Matt Olson, Copy Editor

On Tuesday, Mississippi’s House Bill 1523 was signed into law. The bill enables discrimination of LGBTQ individuals on the basis of “religious liberty.” Businesses can refuse service to LGBT individuals and families while trans individuals may be required to use the restroom facilities on the basis of one’s birth gender.

On March 23, North Carolina’s House Bill 2 was enacted as a response to a bill in Charlotte that allowed for LGBTQ protections, including permitting trans individuals the right to use restroom facilities based on their gender identities.

Opponents to such protections argue that trans individuals in the “wrong” bathroom pose a threat to women and children, but these arguments only paint trans individuals as horrifying “others” and sexual deviants. They forget (or ignore) the fact that trans people are people too. At the same time, supporters of HB2 are the sort who tend not to grant humanity (and thusly legal protections) to anyone non-white, non-male, non-Christian, non-hetero and non-cisgender.

In full, HB2 denies LGBT employees the right to sue employers for wrongful discrimination. Though same-sex couples across the nation are welcome to marry, in many states, LGBT individuals can be fired on the basis of sexual orientation and gender identity. This legislation serves no purpose other than to make LGBT individuals more vulnerable than their heterosexual and cisgender counterparts.

The bills in Mississippi and North Carolina are echoed in bills proposed in Kansas and Missouri that would prevent trans individuals from using the restroom facilities that apply to their gender identities on public school campuses, including public universities.

The issue with so-called “religious liberty” bills is that religion is used as an attempt to justify discrimination, a notion that runs counter to the principles of Christianity, the religion most backers of these bills follow. These people hide behind claims of religious beliefs to pass legislation allowing them to assert their supposed superiority on a minority population.

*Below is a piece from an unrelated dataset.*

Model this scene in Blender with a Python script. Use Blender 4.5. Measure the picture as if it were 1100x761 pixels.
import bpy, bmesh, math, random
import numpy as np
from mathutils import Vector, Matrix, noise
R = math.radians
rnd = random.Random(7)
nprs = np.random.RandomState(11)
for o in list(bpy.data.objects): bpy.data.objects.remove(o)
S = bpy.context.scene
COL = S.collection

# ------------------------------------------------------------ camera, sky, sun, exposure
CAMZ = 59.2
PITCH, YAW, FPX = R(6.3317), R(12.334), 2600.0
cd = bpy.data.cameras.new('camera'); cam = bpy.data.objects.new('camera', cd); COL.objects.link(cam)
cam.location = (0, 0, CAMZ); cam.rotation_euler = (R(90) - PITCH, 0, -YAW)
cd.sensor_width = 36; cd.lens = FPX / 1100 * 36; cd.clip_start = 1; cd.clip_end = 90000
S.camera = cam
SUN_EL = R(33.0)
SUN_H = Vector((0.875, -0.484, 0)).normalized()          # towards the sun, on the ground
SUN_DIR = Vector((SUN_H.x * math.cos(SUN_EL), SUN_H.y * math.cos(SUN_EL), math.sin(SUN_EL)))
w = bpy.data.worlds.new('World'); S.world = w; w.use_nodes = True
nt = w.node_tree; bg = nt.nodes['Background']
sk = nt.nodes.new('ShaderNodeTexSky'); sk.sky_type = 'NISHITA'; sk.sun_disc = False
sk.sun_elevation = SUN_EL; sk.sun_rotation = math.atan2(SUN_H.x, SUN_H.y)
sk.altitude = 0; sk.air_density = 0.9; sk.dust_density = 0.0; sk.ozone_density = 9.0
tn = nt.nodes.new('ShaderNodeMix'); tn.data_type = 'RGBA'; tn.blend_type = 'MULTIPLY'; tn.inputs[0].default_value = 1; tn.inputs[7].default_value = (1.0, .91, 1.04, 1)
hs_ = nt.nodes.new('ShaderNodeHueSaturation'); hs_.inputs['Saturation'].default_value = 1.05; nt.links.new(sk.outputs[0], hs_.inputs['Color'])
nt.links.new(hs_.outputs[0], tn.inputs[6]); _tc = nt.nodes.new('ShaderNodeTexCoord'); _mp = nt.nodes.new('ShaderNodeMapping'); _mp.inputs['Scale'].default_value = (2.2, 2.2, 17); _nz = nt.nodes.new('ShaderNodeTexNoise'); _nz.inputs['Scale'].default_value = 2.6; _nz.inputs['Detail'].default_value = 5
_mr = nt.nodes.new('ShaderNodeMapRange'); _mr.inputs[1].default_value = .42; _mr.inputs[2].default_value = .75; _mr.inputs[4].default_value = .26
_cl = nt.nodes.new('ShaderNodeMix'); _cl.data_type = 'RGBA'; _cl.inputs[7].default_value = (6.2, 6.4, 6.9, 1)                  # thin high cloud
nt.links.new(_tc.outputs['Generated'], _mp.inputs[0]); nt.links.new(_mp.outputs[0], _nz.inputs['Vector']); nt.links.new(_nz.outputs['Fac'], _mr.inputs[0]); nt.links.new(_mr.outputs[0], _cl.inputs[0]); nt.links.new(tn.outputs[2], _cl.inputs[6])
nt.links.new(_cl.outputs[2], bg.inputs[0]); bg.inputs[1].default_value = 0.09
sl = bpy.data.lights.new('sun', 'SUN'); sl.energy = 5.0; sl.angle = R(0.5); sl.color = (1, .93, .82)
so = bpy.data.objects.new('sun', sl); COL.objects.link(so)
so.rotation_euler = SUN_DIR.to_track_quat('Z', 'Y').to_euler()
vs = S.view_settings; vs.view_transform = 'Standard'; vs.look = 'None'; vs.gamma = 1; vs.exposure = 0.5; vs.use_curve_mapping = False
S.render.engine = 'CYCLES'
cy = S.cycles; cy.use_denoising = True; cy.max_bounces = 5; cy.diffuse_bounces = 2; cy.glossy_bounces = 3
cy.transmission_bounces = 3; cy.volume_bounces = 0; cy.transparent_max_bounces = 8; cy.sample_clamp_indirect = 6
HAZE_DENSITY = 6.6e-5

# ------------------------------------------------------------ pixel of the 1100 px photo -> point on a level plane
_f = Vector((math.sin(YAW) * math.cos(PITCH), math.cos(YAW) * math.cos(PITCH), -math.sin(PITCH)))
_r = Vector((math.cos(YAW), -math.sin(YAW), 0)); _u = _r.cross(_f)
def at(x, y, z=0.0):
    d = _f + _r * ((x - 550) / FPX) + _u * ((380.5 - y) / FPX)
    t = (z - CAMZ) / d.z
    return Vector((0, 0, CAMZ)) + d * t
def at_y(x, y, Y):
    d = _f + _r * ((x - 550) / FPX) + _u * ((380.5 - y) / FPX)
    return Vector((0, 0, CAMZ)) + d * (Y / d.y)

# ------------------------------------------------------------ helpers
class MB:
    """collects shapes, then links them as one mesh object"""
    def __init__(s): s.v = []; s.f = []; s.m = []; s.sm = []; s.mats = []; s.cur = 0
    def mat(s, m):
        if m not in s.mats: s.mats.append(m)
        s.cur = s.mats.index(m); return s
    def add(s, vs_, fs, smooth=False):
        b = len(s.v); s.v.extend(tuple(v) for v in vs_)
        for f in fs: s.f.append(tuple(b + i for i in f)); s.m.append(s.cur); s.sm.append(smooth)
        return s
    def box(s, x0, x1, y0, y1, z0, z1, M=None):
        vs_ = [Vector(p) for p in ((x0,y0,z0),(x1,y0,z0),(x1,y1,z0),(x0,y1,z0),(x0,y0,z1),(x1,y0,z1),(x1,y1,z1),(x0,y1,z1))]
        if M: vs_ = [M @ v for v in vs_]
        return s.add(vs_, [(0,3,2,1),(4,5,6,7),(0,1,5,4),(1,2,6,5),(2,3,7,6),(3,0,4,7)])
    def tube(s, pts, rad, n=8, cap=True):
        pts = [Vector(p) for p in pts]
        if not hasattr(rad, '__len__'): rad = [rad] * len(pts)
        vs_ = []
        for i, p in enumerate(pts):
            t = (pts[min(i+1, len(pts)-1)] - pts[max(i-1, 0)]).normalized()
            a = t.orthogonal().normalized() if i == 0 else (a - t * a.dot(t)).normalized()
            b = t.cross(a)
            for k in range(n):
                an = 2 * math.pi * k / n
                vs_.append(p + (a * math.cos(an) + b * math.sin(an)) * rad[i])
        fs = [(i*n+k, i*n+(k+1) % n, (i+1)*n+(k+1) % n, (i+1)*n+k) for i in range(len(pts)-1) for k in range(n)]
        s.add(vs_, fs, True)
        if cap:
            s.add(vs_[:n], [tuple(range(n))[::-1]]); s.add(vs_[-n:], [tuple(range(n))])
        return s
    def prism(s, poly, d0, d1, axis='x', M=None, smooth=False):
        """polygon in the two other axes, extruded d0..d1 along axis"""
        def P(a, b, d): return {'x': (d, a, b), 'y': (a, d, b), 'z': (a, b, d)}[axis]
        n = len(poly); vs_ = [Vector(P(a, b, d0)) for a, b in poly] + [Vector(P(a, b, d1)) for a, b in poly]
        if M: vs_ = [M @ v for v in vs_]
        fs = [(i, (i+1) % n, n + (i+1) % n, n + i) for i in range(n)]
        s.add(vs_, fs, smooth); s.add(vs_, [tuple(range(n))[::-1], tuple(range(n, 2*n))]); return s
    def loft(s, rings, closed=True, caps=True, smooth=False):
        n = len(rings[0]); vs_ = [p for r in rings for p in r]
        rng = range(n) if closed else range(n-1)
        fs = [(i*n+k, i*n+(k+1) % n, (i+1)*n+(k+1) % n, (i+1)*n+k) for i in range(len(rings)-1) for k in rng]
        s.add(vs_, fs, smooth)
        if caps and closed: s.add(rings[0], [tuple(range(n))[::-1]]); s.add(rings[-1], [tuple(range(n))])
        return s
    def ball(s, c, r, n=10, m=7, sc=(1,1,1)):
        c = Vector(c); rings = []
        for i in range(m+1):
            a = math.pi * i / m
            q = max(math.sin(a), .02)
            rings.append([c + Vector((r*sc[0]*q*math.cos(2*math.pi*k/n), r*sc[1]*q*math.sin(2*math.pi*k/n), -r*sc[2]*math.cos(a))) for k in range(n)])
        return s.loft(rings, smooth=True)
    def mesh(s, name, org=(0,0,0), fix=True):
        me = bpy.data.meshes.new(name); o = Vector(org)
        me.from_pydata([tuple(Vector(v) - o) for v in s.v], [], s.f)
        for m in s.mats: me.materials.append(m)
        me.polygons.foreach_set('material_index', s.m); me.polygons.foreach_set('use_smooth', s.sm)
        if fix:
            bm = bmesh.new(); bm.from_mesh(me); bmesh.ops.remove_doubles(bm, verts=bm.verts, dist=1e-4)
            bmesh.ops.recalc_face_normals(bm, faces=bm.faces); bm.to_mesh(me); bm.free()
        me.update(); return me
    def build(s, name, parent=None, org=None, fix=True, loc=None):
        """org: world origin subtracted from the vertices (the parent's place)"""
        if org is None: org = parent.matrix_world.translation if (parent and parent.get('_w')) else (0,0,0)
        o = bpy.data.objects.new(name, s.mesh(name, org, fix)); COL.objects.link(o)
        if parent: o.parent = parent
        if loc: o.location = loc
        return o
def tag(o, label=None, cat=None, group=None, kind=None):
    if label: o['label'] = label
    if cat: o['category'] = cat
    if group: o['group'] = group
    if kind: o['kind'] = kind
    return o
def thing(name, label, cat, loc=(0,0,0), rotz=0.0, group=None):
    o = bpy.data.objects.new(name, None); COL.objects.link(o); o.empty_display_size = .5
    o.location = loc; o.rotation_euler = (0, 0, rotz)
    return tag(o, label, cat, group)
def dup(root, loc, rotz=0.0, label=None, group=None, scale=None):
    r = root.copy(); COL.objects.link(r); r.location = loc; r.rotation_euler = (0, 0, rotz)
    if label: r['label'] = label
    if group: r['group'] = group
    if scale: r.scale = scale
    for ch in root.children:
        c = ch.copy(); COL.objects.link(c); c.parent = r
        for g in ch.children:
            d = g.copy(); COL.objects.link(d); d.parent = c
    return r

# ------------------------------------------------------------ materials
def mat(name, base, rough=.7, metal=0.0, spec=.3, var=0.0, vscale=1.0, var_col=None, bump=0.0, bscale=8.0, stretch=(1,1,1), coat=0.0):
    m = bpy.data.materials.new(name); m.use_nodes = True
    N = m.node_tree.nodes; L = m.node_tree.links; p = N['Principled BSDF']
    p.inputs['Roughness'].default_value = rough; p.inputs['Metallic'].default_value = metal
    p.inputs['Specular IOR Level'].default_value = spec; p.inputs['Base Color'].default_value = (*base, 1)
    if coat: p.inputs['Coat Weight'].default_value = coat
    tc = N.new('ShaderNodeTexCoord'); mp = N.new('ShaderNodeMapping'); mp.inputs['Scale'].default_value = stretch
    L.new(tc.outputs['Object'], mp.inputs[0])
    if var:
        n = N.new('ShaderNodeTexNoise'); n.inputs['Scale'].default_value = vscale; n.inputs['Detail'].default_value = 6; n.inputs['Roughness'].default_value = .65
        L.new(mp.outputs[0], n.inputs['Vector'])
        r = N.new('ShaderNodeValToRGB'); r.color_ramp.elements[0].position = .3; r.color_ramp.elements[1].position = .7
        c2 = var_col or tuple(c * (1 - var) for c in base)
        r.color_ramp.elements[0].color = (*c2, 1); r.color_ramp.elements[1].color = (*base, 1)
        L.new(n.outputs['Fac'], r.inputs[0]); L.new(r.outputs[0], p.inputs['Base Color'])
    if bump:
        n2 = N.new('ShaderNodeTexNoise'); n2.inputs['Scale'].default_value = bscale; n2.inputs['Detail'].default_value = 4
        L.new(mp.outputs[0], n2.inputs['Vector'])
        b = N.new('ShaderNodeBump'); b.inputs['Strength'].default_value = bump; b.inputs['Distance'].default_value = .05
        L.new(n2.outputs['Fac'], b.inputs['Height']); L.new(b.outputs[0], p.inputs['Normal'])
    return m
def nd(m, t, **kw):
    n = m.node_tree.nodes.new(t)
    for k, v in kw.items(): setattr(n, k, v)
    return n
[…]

Part of their motivation stems from the fact that, unless you’re a Donald Trump supporter or a co-host on “Fox & Friends” (or, let’s face it, any Fox News programming), expressing negative views on racial minorities has largely fallen out of favor with the general population. Racism is far from dead, but it’s no longer the “cool” form of discrimination that it used to be.

With anti-gay discrimination, however, “religious objections” have the potential to seem valid, regardless of the fact that these objections are used to deny services to LGBTQ individuals on the basis of what’s essentially personal disapproval.

Bringing up “religious freedom” bills as a means of discrimination suggests that the religious right is determined to stay on the wrong side of history.